» **SHORT TASK**:
Copy out every line that contains "scene".

──────────────────────────────

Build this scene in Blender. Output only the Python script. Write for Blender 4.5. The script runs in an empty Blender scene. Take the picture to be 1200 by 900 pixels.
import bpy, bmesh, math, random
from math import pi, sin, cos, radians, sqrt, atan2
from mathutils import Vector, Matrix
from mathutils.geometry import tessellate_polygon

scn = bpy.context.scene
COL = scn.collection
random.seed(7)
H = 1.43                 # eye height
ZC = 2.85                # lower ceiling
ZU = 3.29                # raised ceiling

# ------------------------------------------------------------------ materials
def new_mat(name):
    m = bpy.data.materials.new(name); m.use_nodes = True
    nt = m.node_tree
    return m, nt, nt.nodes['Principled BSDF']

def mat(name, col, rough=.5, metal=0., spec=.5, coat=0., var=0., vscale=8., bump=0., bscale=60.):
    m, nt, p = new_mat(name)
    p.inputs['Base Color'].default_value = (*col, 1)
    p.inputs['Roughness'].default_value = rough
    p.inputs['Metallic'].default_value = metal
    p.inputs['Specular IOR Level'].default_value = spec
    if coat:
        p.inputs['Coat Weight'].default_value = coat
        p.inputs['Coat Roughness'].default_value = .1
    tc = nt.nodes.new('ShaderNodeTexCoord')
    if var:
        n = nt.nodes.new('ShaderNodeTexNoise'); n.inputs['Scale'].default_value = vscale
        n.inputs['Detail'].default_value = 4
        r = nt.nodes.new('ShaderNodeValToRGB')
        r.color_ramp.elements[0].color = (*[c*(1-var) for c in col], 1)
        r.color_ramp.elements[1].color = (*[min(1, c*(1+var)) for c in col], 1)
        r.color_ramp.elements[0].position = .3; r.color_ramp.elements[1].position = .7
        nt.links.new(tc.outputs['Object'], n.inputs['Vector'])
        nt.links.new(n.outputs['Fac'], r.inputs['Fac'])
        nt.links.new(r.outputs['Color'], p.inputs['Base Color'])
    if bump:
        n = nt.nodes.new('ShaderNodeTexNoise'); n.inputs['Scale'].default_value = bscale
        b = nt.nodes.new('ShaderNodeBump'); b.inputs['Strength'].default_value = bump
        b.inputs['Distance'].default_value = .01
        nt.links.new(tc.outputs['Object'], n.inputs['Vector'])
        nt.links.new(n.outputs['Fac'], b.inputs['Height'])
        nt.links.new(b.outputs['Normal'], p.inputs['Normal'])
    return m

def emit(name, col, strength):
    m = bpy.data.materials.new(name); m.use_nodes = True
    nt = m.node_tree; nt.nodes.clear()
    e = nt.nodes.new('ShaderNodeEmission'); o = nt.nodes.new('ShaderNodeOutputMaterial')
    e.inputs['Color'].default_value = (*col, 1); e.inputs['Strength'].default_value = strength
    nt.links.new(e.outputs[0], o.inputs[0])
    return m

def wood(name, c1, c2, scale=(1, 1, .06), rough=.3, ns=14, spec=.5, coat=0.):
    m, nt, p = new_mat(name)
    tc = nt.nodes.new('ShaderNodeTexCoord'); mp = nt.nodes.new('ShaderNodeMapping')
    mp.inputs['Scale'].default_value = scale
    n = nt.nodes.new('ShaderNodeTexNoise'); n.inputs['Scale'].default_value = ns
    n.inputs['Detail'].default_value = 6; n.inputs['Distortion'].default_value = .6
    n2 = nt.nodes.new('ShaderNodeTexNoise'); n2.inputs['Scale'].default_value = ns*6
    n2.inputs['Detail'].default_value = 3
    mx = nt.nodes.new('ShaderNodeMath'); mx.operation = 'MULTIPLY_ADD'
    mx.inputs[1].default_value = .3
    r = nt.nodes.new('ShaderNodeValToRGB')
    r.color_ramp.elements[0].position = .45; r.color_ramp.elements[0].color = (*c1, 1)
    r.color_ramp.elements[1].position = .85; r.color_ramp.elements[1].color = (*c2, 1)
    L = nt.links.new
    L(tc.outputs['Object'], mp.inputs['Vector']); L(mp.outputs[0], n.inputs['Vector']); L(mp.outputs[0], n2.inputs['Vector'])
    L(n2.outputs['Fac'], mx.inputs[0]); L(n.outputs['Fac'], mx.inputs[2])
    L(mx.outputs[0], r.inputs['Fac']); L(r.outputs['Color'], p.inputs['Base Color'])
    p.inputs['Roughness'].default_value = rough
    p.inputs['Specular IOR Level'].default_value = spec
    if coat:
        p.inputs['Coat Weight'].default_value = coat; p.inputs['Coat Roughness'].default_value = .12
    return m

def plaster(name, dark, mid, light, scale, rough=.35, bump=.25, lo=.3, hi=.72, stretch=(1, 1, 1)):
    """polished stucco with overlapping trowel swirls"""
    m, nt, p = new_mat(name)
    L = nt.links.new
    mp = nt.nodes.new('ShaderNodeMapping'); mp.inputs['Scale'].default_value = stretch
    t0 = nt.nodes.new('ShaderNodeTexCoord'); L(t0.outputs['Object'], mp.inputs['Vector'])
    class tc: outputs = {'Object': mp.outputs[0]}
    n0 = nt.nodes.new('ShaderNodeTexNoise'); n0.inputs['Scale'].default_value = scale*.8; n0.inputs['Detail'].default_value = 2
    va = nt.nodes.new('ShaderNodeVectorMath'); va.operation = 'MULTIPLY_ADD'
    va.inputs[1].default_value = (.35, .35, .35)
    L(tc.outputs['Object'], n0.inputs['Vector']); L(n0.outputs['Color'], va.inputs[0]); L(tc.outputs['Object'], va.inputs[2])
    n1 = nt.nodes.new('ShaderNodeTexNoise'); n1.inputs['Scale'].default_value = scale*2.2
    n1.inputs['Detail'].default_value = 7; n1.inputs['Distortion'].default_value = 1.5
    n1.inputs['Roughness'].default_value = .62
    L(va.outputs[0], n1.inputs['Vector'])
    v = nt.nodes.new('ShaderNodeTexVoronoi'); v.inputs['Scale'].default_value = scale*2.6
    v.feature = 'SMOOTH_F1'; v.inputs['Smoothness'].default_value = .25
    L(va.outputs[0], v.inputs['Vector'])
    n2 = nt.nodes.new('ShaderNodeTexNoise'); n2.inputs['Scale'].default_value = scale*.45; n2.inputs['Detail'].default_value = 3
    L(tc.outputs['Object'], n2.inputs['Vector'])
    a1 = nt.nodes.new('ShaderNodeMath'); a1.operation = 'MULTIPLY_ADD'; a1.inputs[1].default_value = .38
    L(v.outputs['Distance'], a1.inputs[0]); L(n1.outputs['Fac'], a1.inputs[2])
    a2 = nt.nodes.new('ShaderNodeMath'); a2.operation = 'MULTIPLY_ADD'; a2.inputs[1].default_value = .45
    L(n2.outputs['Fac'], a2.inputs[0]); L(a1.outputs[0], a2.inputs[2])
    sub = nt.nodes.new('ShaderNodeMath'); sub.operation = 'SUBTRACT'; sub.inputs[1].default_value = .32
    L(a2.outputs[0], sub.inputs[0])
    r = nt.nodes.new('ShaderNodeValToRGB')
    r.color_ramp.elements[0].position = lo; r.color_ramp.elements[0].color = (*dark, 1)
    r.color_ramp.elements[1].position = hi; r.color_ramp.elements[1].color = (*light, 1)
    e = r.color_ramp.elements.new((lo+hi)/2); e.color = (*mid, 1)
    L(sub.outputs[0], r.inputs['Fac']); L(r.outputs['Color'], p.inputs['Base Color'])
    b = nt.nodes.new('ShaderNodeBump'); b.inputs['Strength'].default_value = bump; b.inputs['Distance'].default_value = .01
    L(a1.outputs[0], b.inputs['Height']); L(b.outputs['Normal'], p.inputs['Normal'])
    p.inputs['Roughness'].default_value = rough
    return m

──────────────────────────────

» **RESULT OF THE EXERCISE**:
Build this scene in Blender. Output only the Python script. Write for Blender 4.5. The script runs in an empty Blender scene. Take the picture to be 1200 by 900 pixels.
scn = bpy.context.scene